The pcap API has pcap_list_tstamp_types() and pcap_set_tstamp_type(); the set of time stamp types includes:

• PCAP_TSTAMP_HOST_LOWPREC - this corresponds to TIMESTAMPMODE_QUERYSYSTEMTIME;
• PCAP_TSTAMP_HOST_HIPREC_UNSYNCED - this would correspond to one or more of TIMESTAMPMODE_SINGLE_SYNCHRONIZATION and TIMESTAMPMODE_RDTSC;
• PCAP_TSTAMP_HOST_HIPREC - this would correspond to a new TIMESTAMPMODE_QUERYSYSTEMTIMEPRECISE mode.

If the type isn't set, it's not guaranteed to be any particular type, so it could default to:

• PCAP_TSTAMP_HOST_HIPREC if available and PCAP_TSTAMP_HOST_LOWPREC otherwise;
• the value corresponding to the time stamp type specified by the registry key, and something determined by the OS's capabilities if the registry key isn't present.

[dmiller-nmap]

This is very interesting! I'm removing the TIMESTAMPMODE_SYNCHRONIZATION_ON_CPU_* modes, which has the added benefit of reducing the size of the data structure used to keep synchronization info. I'll revisit this issue after the next release to see what other changes might be warranted.

[guyharris]

One suggestion: I think that TIMESTAMPMODE_QUERYSYSTEMTIME should be low-precise only on systems that do not support the precise time-of-day API. On newer systems it must default to the high-precision timestamp calls (KeQuerySystemTimePrecise).

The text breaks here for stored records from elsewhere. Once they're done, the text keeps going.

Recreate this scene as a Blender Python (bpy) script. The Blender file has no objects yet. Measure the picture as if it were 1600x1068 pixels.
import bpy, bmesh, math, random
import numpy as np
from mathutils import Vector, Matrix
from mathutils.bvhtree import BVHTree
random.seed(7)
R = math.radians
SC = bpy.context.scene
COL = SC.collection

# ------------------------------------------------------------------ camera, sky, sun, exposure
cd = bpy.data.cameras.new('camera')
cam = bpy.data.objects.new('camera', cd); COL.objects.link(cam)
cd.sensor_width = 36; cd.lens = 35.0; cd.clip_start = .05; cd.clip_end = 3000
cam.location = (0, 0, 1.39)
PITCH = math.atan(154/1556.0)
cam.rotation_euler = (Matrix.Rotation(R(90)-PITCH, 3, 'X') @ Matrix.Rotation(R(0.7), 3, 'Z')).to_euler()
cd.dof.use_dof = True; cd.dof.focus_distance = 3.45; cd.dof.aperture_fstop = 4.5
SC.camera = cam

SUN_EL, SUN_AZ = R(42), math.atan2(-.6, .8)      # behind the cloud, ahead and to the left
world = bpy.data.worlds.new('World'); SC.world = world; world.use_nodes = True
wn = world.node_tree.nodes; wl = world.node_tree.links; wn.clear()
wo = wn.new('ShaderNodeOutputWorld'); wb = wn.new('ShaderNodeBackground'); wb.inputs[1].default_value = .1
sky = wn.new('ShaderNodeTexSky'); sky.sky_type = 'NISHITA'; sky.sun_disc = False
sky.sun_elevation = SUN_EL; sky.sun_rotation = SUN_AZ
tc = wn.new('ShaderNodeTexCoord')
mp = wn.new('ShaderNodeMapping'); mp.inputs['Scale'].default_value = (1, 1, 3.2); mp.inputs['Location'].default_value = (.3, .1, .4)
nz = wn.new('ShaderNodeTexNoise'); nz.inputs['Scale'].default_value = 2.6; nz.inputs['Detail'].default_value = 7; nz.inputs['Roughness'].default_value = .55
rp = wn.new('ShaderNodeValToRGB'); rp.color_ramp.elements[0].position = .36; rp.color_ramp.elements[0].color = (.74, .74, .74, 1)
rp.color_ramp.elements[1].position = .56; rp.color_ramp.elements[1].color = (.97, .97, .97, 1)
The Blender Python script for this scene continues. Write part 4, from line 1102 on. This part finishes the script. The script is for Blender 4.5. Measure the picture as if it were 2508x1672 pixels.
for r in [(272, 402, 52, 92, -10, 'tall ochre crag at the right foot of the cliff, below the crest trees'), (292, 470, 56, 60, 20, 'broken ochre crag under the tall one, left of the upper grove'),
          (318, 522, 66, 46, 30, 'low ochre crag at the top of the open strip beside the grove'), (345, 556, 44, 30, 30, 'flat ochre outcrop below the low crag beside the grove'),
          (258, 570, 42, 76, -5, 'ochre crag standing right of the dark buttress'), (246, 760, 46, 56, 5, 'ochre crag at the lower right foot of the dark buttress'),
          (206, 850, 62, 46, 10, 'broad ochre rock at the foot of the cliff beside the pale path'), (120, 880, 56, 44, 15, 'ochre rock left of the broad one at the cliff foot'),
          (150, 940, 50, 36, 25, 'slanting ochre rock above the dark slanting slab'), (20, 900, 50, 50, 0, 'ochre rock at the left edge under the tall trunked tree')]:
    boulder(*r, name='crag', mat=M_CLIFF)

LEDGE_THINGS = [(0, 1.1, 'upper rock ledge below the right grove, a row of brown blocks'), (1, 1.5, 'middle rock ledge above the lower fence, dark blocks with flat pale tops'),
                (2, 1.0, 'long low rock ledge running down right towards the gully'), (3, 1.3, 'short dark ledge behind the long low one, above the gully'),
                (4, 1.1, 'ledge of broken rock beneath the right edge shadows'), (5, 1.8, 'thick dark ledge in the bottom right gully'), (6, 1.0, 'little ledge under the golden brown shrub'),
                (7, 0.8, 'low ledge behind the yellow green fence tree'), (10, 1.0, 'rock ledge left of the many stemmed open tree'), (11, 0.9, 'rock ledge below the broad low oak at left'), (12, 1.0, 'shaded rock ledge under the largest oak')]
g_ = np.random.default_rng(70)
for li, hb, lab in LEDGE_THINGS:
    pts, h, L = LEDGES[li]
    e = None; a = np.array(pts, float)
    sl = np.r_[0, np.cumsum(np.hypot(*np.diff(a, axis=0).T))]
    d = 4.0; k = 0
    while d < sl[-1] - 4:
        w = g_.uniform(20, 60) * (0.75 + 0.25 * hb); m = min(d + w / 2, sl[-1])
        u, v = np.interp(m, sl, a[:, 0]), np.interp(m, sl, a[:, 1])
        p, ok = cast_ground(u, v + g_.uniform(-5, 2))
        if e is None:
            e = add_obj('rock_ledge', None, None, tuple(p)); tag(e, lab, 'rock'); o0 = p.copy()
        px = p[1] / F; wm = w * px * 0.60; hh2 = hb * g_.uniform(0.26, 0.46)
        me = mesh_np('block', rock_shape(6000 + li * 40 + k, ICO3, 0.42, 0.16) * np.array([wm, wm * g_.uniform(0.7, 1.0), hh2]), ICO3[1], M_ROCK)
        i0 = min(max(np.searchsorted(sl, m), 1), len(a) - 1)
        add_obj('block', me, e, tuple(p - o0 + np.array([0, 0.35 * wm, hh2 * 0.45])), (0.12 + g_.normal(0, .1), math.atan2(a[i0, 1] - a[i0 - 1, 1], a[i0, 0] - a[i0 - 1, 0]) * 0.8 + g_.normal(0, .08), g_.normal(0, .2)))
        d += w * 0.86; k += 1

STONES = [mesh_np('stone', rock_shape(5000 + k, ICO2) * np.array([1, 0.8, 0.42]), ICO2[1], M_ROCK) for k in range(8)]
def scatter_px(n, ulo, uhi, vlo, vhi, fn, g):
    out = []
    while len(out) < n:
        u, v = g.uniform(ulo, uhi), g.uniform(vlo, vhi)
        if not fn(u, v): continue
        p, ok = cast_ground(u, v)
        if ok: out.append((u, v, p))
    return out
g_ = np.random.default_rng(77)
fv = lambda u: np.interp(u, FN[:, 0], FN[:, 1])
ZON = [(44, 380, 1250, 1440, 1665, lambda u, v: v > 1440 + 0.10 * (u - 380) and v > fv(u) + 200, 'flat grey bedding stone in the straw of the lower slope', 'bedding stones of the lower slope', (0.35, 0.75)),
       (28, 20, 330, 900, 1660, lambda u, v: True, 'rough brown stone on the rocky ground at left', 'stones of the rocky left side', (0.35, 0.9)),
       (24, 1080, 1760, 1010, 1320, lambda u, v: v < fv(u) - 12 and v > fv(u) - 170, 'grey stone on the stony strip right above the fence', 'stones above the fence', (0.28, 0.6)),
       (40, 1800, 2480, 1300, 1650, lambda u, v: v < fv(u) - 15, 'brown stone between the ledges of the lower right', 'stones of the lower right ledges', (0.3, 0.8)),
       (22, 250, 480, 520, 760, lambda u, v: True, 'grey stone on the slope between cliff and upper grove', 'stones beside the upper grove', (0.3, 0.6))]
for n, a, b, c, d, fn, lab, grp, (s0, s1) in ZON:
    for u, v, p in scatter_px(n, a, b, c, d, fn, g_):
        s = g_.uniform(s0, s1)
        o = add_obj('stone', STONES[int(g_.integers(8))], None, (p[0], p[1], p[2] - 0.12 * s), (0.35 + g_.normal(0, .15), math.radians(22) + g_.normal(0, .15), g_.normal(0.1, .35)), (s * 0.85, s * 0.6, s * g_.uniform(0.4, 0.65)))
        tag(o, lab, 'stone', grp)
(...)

What would be the point of having low precision timestamps?

On newer systems (note that Windows Vista isn't supported in Npcap any more, and that Windows 7 either isn't supported by Microsoft any more or is only supported with some magical special super-extended support) the system should 1) default to KeQuerySystemTimePrecise() if the Registry key for the time stamp type isn't present at all and 2) use KeQuerySystemTimePrecise()if it's set toTIMESTAMPMODE_QUERYSYSTEMTIME`.

If the Registry key is set to some value other than TIMESTAMPMODE_QUERYSYSTEMTIME, should it still use KeQuerySystemTimePrecise() if it's available?

[guyharris]

One suggestion: I think that TIMESTAMPMODE_QUERYSYSTEMTIME should be low-precise only on systems that do not support the precise time-of-day API. On newer systems it must default to the high-precision timestamp calls (KeQuerySystemTimePrecise). What would be the point of having low precision timestamps?

The only potential benefit would be if there were a performance overhead for KeQuerySystemTimePrecise() sufficient to make it worth using KeQuerySystemTime() if synchronization is important but precision isn't or using the performance counter if precision is important but synchronization isn't.

Note that most UN*X kernels' internal API for drivers, system calls, etc. is like KeQuerySystemTimePrecise(), and that's what's used for time stamping packets in capture mechanisms, so its performance is good enough for those purposes. I suspect that's true of KeQuerySystemTimePrecise() as well.

[guyharris]

OK, they're all gone, so this is done.